◆ What is asked:
Quote verbatim the span of lines that begins the listing below and closes with the line containing "wl.new(bg.outputs[0], wo.inputs[0])".

########

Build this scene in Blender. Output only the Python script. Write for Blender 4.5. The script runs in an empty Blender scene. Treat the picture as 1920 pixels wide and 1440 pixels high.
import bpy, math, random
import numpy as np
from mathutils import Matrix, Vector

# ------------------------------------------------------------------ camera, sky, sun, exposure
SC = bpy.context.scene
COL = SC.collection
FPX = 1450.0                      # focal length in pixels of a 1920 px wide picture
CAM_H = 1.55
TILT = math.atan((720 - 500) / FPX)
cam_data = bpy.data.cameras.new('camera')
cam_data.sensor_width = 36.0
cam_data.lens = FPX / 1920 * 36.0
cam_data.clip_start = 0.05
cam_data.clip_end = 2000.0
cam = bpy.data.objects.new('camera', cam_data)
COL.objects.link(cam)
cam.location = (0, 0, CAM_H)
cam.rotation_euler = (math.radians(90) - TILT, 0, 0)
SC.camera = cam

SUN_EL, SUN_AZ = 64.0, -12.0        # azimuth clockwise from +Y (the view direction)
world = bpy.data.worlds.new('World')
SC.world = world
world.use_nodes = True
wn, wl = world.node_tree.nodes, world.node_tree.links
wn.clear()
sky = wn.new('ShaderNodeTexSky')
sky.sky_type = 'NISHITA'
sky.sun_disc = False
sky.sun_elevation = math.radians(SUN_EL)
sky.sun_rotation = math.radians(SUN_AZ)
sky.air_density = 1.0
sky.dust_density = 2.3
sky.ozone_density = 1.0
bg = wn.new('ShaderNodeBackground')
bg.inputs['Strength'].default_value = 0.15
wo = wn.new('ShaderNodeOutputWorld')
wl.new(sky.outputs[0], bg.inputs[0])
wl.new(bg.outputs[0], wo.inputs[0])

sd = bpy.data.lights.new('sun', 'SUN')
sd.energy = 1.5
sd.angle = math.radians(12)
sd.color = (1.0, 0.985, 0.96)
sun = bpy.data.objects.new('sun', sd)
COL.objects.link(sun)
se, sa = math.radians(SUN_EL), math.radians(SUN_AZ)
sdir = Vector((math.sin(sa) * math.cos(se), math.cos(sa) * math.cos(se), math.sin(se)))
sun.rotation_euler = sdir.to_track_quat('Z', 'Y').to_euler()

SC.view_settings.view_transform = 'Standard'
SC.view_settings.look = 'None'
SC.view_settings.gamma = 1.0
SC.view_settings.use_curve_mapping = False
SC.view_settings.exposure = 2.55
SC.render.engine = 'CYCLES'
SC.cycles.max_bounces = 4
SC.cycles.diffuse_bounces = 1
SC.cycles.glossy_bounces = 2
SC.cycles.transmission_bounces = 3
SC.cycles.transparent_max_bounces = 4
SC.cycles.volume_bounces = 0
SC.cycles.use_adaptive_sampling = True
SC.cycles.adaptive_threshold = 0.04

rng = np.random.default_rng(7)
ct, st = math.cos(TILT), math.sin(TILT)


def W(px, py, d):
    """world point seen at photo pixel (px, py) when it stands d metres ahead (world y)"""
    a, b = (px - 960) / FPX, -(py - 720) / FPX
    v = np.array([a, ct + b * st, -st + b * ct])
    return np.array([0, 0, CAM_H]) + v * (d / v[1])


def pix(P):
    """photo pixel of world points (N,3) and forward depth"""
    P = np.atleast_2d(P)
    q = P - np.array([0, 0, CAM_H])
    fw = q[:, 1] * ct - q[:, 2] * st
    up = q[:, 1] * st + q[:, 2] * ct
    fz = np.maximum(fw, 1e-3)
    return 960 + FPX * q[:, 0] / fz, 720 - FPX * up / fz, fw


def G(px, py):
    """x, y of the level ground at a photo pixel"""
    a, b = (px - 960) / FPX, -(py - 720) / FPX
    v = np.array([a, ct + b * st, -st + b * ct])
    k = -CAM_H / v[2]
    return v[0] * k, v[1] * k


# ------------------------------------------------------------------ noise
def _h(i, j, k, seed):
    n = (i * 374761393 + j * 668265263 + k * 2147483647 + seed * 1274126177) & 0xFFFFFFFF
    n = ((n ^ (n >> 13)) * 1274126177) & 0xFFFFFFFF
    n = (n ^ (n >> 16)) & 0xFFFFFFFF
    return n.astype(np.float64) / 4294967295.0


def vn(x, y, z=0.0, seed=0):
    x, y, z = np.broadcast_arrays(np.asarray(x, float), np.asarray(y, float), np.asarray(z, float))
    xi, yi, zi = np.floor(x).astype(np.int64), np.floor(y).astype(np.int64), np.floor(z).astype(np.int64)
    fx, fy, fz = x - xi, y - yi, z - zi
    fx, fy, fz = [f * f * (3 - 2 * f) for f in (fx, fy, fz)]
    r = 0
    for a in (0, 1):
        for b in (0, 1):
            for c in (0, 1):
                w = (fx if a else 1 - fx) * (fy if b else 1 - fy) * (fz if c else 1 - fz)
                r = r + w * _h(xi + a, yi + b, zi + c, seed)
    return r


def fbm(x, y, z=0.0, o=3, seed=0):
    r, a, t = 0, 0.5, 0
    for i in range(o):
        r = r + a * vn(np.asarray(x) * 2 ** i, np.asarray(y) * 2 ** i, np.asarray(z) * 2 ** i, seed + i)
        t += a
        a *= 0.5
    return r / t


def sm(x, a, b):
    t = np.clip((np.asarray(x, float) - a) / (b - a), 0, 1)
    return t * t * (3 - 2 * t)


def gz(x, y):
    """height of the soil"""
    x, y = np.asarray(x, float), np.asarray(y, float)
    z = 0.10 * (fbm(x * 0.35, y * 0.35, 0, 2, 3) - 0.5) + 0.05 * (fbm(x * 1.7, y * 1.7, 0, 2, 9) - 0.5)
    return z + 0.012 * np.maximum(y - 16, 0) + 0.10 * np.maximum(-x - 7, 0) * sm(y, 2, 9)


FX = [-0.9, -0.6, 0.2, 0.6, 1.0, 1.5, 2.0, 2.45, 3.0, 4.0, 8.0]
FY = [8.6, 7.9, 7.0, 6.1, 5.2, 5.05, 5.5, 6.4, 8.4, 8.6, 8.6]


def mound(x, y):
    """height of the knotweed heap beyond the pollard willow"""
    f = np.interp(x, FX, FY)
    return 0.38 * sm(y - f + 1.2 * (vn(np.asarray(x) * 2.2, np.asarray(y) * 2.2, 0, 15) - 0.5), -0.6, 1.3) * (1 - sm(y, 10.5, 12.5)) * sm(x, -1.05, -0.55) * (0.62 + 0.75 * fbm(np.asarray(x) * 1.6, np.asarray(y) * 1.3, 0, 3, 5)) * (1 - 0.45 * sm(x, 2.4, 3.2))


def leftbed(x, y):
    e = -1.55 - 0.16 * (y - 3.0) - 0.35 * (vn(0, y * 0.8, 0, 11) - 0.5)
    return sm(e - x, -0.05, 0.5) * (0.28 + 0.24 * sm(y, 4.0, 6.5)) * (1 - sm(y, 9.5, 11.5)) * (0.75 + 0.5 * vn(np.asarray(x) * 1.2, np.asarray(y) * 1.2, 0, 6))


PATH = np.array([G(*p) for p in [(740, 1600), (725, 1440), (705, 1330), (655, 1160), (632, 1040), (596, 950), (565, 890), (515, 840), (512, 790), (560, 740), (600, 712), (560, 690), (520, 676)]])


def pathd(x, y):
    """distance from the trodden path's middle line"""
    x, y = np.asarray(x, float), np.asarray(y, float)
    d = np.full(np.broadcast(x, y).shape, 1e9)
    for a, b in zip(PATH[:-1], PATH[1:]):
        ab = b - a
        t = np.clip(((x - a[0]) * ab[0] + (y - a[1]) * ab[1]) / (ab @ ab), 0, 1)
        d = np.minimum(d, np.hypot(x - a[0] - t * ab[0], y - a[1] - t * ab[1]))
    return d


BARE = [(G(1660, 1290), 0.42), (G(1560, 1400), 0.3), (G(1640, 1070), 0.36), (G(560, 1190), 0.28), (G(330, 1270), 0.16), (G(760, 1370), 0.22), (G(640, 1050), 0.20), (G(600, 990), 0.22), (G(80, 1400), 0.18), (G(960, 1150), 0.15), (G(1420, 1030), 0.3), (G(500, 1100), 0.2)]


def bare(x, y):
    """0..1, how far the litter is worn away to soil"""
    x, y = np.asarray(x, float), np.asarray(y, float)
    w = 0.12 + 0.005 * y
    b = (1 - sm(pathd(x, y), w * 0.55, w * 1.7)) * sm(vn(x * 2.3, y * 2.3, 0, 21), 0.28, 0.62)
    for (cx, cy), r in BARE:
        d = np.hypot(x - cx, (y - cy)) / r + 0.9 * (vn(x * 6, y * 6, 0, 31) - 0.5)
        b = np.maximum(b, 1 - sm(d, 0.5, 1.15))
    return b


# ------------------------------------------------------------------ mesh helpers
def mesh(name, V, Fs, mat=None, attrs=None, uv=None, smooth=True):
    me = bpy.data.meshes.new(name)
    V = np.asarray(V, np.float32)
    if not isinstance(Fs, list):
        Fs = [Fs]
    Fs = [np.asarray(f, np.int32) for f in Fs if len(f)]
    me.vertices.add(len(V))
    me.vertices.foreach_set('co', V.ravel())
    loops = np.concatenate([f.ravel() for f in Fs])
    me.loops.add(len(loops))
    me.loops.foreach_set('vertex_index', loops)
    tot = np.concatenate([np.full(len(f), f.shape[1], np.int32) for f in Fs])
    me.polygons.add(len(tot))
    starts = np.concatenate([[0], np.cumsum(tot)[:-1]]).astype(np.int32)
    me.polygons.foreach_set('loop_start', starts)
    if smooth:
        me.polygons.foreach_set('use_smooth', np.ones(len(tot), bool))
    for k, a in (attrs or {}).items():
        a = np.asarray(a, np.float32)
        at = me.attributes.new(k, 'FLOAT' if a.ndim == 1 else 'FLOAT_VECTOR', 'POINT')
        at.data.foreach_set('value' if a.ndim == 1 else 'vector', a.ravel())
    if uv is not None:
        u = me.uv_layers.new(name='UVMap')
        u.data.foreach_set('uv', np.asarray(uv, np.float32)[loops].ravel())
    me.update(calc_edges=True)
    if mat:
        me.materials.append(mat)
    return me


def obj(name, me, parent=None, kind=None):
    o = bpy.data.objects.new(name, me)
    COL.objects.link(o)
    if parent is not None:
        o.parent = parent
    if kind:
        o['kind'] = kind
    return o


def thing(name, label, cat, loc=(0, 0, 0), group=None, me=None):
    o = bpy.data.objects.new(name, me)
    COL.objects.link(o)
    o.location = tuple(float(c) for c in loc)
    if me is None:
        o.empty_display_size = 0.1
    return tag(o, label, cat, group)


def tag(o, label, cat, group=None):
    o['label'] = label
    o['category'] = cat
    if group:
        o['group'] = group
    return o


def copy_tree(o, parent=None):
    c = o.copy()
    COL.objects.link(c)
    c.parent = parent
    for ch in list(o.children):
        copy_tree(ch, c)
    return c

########

◆ Problem solution:
Build this scene in Blender. Output only the Python script. Write for Blender 4.5. The script runs in an empty Blender scene. Treat the picture as 1920 pixels wide and 1440 pixels high.
import bpy, math, random
import numpy as np
from mathutils import Matrix, Vector

# ------------------------------------------------------------------ camera, sky, sun, exposure
SC = bpy.context.scene
COL = SC.collection
FPX = 1450.0                      # focal length in pixels of a 1920 px wide picture
CAM_H = 1.55
TILT = math.atan((720 - 500) / FPX)
cam_data = bpy.data.cameras.new('camera')
cam_data.sensor_width = 36.0
cam_data.lens = FPX / 1920 * 36.0
cam_data.clip_start = 0.05
cam_data.clip_end = 2000.0
cam = bpy.data.objects.new('camera', cam_data)
COL.objects.link(cam)
cam.location = (0, 0, CAM_H)
cam.rotation_euler = (math.radians(90) - TILT, 0, 0)
SC.camera = cam

SUN_EL, SUN_AZ = 64.0, -12.0        # azimuth clockwise from +Y (the view direction)
world = bpy.data.worlds.new('World')
SC.world = world
world.use_nodes = True
wn, wl = world.node_tree.nodes, world.node_tree.links
wn.clear()
sky = wn.new('ShaderNodeTexSky')
sky.sky_type = 'NISHITA'
sky.sun_disc = False
sky.sun_elevation = math.radians(SUN_EL)
sky.sun_rotation = math.radians(SUN_AZ)
sky.air_density = 1.0
sky.dust_density = 2.3
sky.ozone_density = 1.0
bg = wn.new('ShaderNodeBackground')
bg.inputs['Strength'].default_value = 0.15
wo = wn.new('ShaderNodeOutputWorld')
wl.new(sky.outputs[0], bg.inputs[0])
wl.new(bg.outputs[0], wo.inputs[0])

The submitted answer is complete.